* start Raw data *

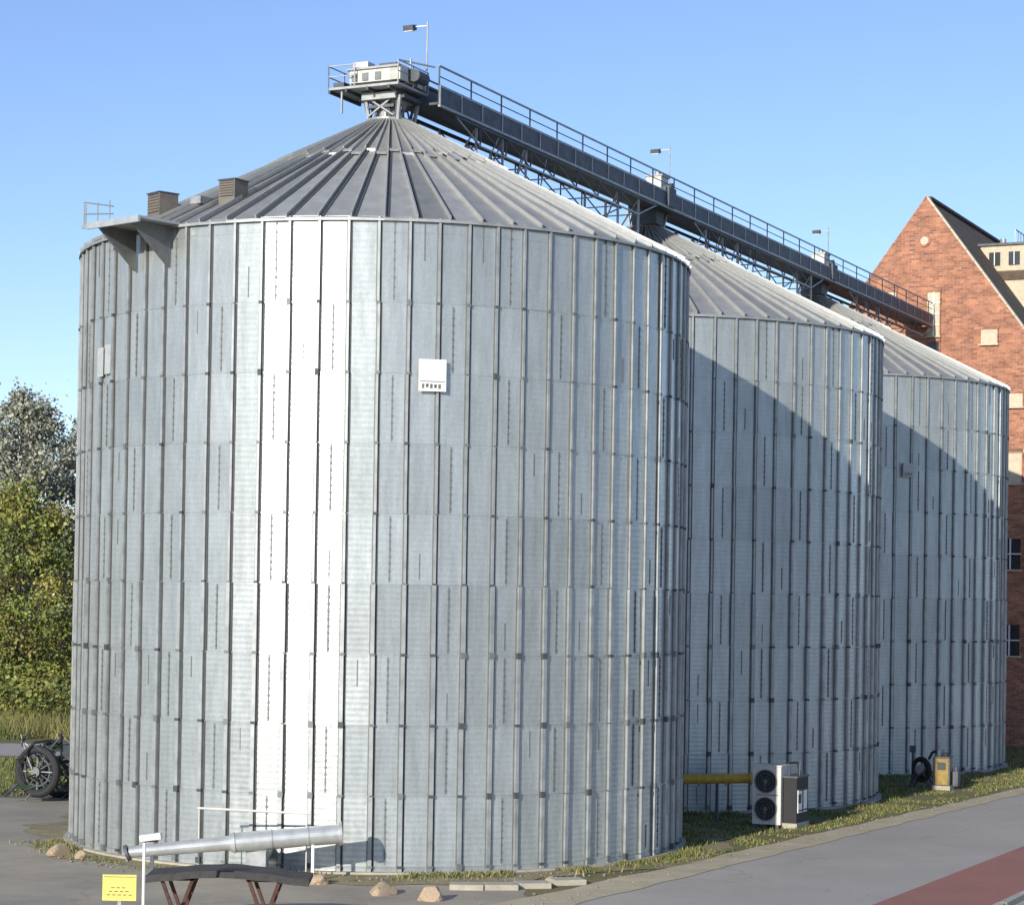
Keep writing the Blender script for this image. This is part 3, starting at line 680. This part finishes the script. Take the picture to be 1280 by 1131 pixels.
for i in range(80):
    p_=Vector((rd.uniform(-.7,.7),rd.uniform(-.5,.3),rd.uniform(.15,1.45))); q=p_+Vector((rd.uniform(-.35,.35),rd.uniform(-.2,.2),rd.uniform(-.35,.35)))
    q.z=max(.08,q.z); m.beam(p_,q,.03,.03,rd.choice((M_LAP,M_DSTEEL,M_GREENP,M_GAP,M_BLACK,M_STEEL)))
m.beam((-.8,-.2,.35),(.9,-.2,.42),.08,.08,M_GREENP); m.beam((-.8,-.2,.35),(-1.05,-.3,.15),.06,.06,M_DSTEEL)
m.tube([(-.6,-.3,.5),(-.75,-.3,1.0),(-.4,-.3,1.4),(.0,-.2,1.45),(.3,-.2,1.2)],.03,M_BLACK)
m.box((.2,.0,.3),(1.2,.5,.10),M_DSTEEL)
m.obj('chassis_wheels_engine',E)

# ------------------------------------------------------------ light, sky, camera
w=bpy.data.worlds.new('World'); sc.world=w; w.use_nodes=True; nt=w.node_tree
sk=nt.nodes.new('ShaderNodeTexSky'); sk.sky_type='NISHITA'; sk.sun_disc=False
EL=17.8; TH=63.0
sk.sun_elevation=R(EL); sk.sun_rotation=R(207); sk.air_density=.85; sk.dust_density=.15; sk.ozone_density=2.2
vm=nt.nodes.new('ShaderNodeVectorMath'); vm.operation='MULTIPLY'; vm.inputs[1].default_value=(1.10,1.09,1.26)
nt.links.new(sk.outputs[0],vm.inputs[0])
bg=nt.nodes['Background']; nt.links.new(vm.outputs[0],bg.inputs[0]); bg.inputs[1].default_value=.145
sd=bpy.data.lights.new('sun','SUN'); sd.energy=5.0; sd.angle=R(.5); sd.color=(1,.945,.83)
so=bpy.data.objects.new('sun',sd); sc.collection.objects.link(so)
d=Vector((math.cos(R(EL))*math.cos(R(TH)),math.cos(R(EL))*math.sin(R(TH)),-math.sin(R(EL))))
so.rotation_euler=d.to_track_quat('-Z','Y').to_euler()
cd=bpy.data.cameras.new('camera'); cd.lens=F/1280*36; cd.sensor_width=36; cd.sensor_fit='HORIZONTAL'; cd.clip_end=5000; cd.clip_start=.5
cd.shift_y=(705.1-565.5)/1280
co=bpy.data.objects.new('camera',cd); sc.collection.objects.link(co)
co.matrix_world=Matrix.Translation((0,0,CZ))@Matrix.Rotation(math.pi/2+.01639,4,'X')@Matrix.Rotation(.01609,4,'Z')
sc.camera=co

* end Raw data *

Return only the lines running from the top of the data to the line that holds "m.obj('chassis_wheels_engine',E)". Include both of those lines, but skip the pictures.

= Task output =
Keep writing the Blender script for this image. This is part 3, starting at line 680. This part finishes the script. Take the picture to be 1280 by 1131 pixels.
for i in range(80):
    p_=Vector((rd.uniform(-.7,.7),rd.uniform(-.5,.3),rd.uniform(.15,1.45))); q=p_+Vector((rd.uniform(-.35,.35),rd.uniform(-.2,.2),rd.uniform(-.35,.35)))
    q.z=max(.08,q.z); m.beam(p_,q,.03,.03,rd.choice((M_LAP,M_DSTEEL,M_GREENP,M_GAP,M_BLACK,M_STEEL)))
m.beam((-.8,-.2,.35),(.9,-.2,.42),.08,.08,M_GREENP); m.beam((-.8,-.2,.35),(-1.05,-.3,.15),.06,.06,M_DSTEEL)
m.tube([(-.6,-.3,.5),(-.75,-.3,1.0),(-.4,-.3,1.4),(.0,-.2,1.45),(.3,-.2,1.2)],.03,M_BLACK)
m.box((.2,.0,.3),(1.2,.5,.10),M_DSTEEL)
m.obj('chassis_wheels_engine',E)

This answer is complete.